Pacsafe also sells a 85L bag protector, a wire mesh you can put around your whole backpack.
5. Leaving the Hostel
Theoretically, you can take everything with you.
But it is cumbersome, so I usually leave my large backpack at the hostel und use a daypack.
What I take with me depends on where I go.
If where I go is safe, I usually take the most important stuff with me during daytime (means wallet, most money, mobile phone, passport, credit card etc.). Not needed electronics are left behind in the hostel locker.
At night, it is discussable whether to take money and credit cards with you in case you get robbed (or get drunk). I usually do not take it with me.
6. Sleeping
Put everything you can into the locker, especially the valuables.
If valuables remain inside your backpack, then lock it and tie it to the bed.
You may also put the backpack on your bed if you are a small person and can sleep with only half the width of the mattress. This also makes it easier to get your clothes and stuff, especially if you are on a top bed.
Keep the key to your locker close to you while sleeping: somehow fixated in your underpants is probably the safest option, then a small money pouch worn on the belly, or in the pillow.
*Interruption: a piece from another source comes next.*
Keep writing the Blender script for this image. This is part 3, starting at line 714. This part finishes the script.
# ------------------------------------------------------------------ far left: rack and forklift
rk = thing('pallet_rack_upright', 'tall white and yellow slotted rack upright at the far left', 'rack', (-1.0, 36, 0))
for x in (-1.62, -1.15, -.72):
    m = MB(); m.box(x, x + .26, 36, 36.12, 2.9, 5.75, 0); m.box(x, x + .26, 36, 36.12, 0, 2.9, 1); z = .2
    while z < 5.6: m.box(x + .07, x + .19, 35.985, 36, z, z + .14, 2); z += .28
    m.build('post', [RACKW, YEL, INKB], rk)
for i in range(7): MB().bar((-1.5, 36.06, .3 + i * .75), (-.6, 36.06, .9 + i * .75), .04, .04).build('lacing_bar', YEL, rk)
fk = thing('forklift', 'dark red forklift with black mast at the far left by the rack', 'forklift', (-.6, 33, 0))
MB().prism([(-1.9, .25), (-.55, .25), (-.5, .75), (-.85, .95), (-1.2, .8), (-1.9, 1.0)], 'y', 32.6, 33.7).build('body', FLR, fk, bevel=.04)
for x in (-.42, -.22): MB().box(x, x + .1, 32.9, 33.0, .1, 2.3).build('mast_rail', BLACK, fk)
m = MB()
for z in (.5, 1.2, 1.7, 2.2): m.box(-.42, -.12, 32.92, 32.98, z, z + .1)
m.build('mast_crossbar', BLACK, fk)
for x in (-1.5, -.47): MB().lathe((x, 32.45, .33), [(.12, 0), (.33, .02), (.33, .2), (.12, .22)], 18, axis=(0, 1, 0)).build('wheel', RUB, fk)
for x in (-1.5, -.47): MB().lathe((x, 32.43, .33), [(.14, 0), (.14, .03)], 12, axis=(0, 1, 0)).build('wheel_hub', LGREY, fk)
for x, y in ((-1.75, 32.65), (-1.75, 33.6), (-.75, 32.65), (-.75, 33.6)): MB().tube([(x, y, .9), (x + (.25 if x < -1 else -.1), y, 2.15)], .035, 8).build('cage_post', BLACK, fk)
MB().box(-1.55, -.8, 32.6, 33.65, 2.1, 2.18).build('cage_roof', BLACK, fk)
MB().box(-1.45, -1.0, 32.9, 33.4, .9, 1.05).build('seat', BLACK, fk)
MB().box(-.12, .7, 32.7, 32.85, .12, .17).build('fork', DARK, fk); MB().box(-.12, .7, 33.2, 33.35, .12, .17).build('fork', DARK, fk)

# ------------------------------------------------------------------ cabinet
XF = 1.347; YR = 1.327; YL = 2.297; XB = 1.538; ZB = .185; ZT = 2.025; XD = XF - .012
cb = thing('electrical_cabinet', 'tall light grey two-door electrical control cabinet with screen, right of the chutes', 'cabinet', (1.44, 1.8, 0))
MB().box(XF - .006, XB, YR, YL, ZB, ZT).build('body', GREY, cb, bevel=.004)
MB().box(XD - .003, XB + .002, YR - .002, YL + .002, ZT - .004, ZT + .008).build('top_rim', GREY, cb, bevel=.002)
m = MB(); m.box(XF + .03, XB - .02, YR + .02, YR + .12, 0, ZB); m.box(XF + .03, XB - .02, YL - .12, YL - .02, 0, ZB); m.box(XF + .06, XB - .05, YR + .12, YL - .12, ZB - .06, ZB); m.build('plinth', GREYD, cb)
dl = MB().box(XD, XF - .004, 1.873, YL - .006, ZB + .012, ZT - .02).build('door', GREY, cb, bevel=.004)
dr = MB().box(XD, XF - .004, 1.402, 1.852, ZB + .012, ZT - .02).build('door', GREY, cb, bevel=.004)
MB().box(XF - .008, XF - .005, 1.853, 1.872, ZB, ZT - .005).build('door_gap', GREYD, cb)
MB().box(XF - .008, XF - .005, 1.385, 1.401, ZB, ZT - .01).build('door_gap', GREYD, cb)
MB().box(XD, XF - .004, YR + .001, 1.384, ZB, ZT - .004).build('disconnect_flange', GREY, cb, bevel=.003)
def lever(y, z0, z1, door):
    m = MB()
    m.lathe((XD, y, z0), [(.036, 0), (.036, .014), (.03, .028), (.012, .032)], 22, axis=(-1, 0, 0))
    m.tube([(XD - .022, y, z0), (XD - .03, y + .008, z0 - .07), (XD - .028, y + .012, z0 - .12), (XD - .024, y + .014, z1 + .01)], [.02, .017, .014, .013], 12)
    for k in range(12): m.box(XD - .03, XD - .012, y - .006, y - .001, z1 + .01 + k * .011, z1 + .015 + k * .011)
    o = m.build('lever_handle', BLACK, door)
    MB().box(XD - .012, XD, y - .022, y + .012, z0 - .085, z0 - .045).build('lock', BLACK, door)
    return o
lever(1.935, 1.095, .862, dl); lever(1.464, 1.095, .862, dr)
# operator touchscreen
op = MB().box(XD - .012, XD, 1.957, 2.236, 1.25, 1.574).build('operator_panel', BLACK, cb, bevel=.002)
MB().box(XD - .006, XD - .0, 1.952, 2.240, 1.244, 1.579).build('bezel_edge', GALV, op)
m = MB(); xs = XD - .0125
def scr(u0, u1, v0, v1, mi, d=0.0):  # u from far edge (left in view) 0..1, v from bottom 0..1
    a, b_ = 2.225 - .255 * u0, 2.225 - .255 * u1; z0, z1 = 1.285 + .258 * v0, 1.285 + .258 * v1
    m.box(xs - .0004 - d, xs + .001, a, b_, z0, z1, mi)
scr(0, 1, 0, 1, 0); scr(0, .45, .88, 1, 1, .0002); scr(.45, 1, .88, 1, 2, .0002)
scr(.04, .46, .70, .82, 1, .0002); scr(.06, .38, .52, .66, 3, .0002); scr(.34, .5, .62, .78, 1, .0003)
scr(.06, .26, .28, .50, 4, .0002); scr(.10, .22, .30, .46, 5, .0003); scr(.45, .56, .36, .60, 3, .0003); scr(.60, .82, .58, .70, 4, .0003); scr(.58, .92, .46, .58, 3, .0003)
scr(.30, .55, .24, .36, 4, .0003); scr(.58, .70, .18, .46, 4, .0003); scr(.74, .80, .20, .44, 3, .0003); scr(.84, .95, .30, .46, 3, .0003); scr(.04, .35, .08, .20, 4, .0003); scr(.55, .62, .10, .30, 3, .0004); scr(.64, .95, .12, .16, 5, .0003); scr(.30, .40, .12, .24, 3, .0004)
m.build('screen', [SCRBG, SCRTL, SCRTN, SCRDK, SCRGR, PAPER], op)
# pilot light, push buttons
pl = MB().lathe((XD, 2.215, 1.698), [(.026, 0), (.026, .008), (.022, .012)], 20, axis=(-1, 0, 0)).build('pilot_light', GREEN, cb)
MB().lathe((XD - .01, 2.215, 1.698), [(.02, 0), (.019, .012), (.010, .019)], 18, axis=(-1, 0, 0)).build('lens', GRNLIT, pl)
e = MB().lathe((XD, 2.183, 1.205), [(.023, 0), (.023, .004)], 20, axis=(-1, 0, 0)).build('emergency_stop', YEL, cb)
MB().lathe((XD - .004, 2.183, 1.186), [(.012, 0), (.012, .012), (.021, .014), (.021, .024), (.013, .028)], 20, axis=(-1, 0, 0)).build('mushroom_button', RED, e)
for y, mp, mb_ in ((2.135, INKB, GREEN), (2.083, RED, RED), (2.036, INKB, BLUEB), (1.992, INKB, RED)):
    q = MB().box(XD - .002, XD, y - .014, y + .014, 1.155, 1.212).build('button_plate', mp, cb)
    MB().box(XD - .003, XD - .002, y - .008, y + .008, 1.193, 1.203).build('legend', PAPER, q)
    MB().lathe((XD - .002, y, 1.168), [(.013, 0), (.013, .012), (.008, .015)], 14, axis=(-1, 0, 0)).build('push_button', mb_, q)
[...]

Also lock your phone in the locker. Do not place it next to your bed or at least put it into your pillow.
7. Other
Luggage Rooms
Baggage storage rooms are sometimes offered by the hostel. They are not that safe, because anyone can ask at the reception to go in.
Data Security
If you are worried about the security of your data, then place all important data on a small USB-Stick that you can always carry with you.